Step 3: Gather Evidence
Now, we substantiate. Think like a UX detective.
- Screenshots of the issue (before/after if regression)
- Video recordings or screen flows from user sessions
- Heatmaps or clickmaps showing confusion or abandonment
- Analytics events: Drop-off rates, rage clicks, completion failures
If possible, supplement with user quotes. Firsthand wording like “I thought this button would take me to the cart, not delete my item” is often more actionable than raw data.
Everything collected becomes part of an issue folder—ideally inside a shared project management or documentation tool.
Step 4: Define the Problem
Now we move from “What happened?” to “What’s actually wrong?”
Use structured framing:
- Observed behavior: What did the user do?
- Expected behavior: What should have happened?
- Gap or inconsistency: Where was the disconnect?
For example:
“Users are clicking the trash icon expecting to remove a coupon, but it deletes the entire cart. The icon is too close to the coupon field, and the tooltip is delayed.“
This difference between intent and experience is the UX/UI problem to solve—not just a visual tweak.
Step 5: Tie to Impact
Design is never just aesthetics. Every issue should relate to an outcome—user trust, task completion, or conversion.

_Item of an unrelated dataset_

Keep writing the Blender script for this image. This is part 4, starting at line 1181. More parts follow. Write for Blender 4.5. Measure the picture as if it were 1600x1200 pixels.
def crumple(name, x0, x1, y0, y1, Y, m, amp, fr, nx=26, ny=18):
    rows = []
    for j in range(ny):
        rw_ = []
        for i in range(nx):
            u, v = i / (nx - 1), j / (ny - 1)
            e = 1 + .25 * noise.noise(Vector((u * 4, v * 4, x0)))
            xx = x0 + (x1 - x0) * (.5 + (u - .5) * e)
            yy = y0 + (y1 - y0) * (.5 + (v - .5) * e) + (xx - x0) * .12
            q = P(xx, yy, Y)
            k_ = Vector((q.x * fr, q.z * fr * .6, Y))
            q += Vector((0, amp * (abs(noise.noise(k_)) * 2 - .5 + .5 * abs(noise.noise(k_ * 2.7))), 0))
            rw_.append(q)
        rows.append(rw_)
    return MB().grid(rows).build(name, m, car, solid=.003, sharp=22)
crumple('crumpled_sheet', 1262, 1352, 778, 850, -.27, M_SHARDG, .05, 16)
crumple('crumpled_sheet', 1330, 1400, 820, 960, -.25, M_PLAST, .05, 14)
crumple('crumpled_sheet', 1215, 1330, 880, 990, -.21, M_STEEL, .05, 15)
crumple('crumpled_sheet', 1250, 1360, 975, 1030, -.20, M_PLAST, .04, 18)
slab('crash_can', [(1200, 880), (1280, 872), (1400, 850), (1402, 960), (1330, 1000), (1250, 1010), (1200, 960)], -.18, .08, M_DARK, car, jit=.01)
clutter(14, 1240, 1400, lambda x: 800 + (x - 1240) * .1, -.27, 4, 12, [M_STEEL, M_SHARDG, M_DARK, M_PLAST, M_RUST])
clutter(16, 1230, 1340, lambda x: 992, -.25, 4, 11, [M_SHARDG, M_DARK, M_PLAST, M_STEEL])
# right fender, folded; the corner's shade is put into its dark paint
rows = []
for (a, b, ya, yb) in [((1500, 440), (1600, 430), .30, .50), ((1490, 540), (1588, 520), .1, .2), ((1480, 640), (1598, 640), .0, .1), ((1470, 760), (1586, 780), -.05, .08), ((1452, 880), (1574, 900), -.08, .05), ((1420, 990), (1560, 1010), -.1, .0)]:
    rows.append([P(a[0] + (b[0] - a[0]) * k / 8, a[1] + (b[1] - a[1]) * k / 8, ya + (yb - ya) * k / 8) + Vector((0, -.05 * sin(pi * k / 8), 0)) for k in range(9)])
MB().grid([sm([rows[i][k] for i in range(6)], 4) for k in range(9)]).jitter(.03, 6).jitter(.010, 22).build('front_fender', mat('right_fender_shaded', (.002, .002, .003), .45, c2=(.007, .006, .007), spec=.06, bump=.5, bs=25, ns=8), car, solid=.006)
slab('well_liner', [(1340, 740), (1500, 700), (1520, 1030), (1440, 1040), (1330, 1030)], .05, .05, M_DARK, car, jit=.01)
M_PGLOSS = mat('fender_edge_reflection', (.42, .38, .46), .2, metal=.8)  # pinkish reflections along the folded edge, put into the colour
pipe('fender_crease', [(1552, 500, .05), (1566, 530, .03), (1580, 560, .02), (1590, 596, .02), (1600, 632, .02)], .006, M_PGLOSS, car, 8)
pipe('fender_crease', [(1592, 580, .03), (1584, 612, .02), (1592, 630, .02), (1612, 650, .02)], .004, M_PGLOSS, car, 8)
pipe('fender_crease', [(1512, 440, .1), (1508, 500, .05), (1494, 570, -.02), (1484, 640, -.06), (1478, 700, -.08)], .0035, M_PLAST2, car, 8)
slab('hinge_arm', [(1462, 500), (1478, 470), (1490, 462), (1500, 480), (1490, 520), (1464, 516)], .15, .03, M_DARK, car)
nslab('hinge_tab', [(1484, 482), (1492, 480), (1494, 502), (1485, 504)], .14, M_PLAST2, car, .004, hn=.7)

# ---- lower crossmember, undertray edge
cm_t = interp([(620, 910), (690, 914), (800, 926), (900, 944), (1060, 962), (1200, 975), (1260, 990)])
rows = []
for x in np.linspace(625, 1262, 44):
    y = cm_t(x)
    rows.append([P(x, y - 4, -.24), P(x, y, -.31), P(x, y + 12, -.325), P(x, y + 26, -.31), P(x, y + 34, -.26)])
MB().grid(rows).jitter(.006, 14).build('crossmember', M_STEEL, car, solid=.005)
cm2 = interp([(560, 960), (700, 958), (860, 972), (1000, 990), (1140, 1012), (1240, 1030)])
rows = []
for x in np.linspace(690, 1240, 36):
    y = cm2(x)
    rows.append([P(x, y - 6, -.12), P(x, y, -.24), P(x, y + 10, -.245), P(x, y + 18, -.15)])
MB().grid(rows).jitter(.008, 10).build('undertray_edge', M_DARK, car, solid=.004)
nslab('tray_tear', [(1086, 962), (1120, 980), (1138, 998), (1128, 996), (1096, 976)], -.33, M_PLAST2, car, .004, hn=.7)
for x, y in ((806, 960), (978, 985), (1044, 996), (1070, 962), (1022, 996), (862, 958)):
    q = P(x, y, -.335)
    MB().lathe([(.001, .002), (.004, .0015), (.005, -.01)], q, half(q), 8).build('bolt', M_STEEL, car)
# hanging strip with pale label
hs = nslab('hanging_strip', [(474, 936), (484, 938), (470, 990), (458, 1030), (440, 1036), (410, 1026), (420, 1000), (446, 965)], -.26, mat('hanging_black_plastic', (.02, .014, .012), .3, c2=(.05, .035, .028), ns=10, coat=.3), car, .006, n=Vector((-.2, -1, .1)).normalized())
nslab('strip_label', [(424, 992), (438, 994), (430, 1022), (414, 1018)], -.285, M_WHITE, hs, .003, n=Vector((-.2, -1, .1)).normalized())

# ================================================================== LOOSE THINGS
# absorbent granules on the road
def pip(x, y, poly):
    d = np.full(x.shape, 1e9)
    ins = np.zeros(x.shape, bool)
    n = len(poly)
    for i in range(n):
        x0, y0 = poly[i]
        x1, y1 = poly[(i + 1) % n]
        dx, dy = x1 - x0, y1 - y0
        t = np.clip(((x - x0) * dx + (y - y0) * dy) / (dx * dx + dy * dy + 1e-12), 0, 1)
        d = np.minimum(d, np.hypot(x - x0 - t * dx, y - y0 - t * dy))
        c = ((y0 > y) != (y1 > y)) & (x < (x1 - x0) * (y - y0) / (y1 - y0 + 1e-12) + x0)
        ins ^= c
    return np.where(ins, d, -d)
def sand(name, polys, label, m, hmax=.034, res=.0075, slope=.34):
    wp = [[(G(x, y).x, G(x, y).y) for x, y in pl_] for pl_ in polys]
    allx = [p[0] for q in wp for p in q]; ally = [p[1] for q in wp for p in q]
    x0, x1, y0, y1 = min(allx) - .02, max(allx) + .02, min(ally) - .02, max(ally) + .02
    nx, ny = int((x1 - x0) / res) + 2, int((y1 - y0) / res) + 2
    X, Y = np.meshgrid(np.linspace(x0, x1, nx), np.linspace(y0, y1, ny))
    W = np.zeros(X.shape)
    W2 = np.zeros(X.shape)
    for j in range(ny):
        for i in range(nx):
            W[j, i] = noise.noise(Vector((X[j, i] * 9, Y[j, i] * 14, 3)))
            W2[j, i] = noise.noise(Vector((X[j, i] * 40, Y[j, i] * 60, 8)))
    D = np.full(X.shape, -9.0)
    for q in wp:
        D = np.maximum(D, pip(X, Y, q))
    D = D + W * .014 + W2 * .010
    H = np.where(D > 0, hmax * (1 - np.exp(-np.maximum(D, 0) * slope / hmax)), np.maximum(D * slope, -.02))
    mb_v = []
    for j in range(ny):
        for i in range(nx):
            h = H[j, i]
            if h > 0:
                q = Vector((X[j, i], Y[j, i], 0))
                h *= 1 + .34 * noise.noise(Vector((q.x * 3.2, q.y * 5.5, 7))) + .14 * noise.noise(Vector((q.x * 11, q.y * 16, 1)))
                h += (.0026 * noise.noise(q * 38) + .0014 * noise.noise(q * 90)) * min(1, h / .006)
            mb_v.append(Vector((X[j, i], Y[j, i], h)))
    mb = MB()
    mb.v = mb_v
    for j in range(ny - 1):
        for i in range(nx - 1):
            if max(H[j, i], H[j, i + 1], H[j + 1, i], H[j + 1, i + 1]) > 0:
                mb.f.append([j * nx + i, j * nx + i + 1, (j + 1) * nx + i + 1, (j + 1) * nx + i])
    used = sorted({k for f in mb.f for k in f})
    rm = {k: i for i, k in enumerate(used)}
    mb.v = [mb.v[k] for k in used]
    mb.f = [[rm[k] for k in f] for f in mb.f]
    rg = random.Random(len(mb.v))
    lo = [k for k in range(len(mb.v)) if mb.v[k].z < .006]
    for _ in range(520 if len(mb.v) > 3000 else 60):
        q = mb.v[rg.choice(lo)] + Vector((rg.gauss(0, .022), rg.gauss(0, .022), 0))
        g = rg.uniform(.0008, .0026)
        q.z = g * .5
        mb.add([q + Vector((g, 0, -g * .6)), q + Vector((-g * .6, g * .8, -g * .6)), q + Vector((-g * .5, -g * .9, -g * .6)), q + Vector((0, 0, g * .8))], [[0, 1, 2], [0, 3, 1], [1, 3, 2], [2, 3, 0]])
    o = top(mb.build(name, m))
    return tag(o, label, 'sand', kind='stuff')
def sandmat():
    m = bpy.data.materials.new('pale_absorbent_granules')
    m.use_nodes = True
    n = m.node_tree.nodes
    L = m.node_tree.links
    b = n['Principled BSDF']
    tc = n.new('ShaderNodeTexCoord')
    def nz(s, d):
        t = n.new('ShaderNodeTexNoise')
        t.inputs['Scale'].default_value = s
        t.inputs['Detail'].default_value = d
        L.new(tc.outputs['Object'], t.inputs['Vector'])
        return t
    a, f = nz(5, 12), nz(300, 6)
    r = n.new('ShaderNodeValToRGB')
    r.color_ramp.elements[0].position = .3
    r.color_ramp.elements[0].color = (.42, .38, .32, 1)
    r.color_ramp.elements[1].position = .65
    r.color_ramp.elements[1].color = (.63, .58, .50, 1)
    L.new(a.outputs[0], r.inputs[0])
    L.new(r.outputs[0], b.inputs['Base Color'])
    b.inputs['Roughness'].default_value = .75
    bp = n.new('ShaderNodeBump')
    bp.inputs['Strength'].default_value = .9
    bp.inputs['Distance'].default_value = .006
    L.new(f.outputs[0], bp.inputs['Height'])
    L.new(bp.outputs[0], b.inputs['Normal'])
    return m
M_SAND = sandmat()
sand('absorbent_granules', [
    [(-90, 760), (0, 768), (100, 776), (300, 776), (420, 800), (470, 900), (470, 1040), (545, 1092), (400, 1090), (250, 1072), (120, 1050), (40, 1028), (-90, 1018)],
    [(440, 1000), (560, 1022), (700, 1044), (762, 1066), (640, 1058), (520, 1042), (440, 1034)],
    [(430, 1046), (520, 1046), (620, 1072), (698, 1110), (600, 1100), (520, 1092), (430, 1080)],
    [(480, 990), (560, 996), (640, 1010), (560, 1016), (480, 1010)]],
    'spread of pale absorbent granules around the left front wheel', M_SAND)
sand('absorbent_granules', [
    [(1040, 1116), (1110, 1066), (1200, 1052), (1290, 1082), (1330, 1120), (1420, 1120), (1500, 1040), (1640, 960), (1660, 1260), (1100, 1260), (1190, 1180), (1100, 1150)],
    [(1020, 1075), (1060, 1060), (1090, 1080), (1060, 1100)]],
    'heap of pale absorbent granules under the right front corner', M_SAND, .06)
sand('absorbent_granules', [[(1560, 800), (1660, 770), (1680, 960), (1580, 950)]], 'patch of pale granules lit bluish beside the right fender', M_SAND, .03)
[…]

Document impact in terms of:
- Severity level (cosmetic, minor friction, critical blocker)
- Business implications (lost conversions, support tickets, churn risk)
- User emotion (frustration, confusion, hesitation)
This aligns stakeholders and helps triage. Not every issue is equally urgent, but each should be visible and reasoned.
Step 6: Propose the Next Step (Not the Solution)
Designers are problem solvers, but don’t jump ahead.
Instead, propose a next move:
- Does this need a UX review session?
- Should we A/B test a variant?
- Is this a labeling, placement, or flow issue?
- Do we need a dev feasibility check?
This moves the issue from a dead end to a design opportunity, inviting collaboration without assuming the solution.
Step 7: Keep the Thread Alive
Once documented, the issue becomes a living artifact. Add a clear status:
- Open / In Review / In Progress / Resolved
- Link to relevant Figma files, Jira tickets, or user stories
- Add follow-up notes after testing or validation
Each touchpoint deepens collective understanding. And if the issue resurfaces months later, the history is there—ready to inform, not repeat.
Final Thought: Documentation Is Design
Designers often think their job is to make interfaces. But documenting the issue is itself an act of design—a way to create clarity, alignment, and forward motion.
By turning problems into documented insights, we transform frustrations into feedback loops, ambiguity into action, and dead-ends into directions.
In the end, every great experience starts with someone willing to ask:
“What exactly went wrong—and how do we capture it?”